1. Gross Foul Language
2. Sexual innuendo, degrading conversation / slang references to body parts
3. Extreme Temper, or Fighting / threats of harm
4. Drunkenness, Slurred speech / incoherence
Our best action, if possible, is a simple on air comment pointing out a user has "Crossed the Line" of proper practice, or good taste.
In general, we would not like to hear anything that "I would be embarrassed to have my grandmother or granddaughter hear".

Further supporting Materials:

The FCC rules prohibit Amateur stations from transmitting obscene or indecent words or language. Utterances of "any obscene, indecent or profane language by means of radio communications" are prohibited by Title 18, U.S.C. Section 1464. Under the Communications Act of 1934, as amended, the Commission may revoke any station license for violation of Section 1464 of Title 18. See 47 U.S.C. Section 312(a)(6).

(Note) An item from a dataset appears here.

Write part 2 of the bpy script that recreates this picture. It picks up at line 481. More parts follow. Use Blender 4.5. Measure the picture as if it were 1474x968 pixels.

Obscene speech is not protected by the First Amendment and cannot be broadcast at any time. To be obscene, material must meet a three point test: (1) an average person, applying contemporary community standards, must find that the material, as a whole, appeals to the prurient interest; (2) the material must depict or describe, in a patently offensive way, sexual conduct specifically defined by applicable law; and (3) the material, taken as a whole, must lack serious literary, artistic, political or scientific value. See Miller v. California, 413 U.S. 15 (1973).

The Commission defines indecency as language or material that, in context, depicts or describes, in terms patently offensive as measured by contemporary community standards, sexual or excretory activities or organs.